Rolling again, I passed the Insty-Prints, parked by the Sprint building, and sprinted into the Educator's Music.  They had the sheet music I wanted: Chopin's "Minute Waltz" and Pagannini's "Perpetual Motion."

Steering towards the airport, I stopped at the red light before the rapid Transit Authority tracks. I glanced (honestly, just glanced) down at my list as the light turned green.  Just as instantly, the car behind me honked with a loud, rude blast.  Honked!  I was furious.  How dare someone decide I wasn't moving fast enough? I was always hurrying.

Paused there on the Rapid tracks, I suddenly asked myself "why?"  In the cosmic sense, what was I rushing from and where was I hurrying to? Had life just become one headlong dash from the cradle to the grave?

Unaware (and unappreciative) of the epiphany I was having, the rear driver screeched his car around me and sped off, brandishing obscene gestures.  They do that in Cleveland.  I didn't care, because I was reflecting on something important; noting that from the time babies are born, we begin preparing them mentally and financially for college, and it's rush, rush, rush, throughout their childhood.  College graduates are handed their diploma along with the advice that they better get busy working towards retirement, or they won't have any.  And retirees can't let up.  After all, they need to plan for their "final expenses."

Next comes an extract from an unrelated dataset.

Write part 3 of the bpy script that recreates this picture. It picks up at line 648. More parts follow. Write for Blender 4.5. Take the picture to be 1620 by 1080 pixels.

It seemed that we Americans spend our entire lives doing as much as we can as fast as we can, using any service or product that promises to be quick and easy.  Without questioning, we equate fast with good.  The truth is much like Tater Tots; it's usually one or the other.  And what ever happened to all the time we save using time-saving conveniences?  We should have more leisure, peace, and serenity.  Yet we don't.  We just find more tasks listed in our planners and feel increasingly exhausted.

In a thoughtful mood, I steered the car toward the airport exit, passing the Gold's Gym.  The treadmills were in the front window, full of people running and sweating, yet going nowhere.  At the airport curb, signs announced "No Stopping or Standing" and an annoying loud speaker voice repeated the same warning.  With so many messages telling us to "keep it moving," no wonder we've become a nation in motion.

The airport interior was abuzz with activity.  People were scurrying around, toting their wheeled luggage behind them.  The conveyors down the concourses were full of people who were being transported, yet were simultaneously striding purposefully, elbowing people to the side who weren't moving fast enough.  I felt like hollering, "This is what's wrong with America!"

Instead, I checked with an agent to see why the 255 Nonstop wasn't in.  "It's been delayed," she said, "and I think there's also a gate change.  Let me check." She typed rapidly on a computer keyboard.  It took all of three seconds for the screen to come up: one Mississippi, two Mississippi, three Mississippi. "Sorry," she said, annoyed, "but this #^#% computer is so *^#%^#  slow." They talk like that in Cleveland.  She continued, "It's only got 700 megahertz; I can't wait until they install new ones with 1.5 gigahertz."

It only took a nanosecond to firm my resolve.  When three seconds is too long to wait, whether for a driver to recognize a green light or a computer screen to come up, it is time to slow my world down.  I knew it must begin with me and it must start in small ways. Perhaps others would gradually join me, starting a groundswell movement of people with a healthy skepticism about anything marked as "quick," "instant," or "jiffy."  Furthermore, should we manage to save time, we would keep it.  We would no longer over-schedule ourselves and no longer rush.  We would recapture serenity.

We'll know we've succeeded when Madison Avenue starts marketing to "a new, more serene consumer." Just imagine.  They might promote breakfast foods like Whenever Waffles, and Slo-Simmer Cereal.  Detroit might come out with the Mercury Meander, the Lexus Lallygag or the Dodge Dawdle.  People will reflect on their lives and regain patience, even in Cleveland.  It could be wonderful.  At the very least, we could determine never, ever, to honk at drivers in front of us when a stoplight turns green.  We'll just give them a minute.  They'll figure it out. I did.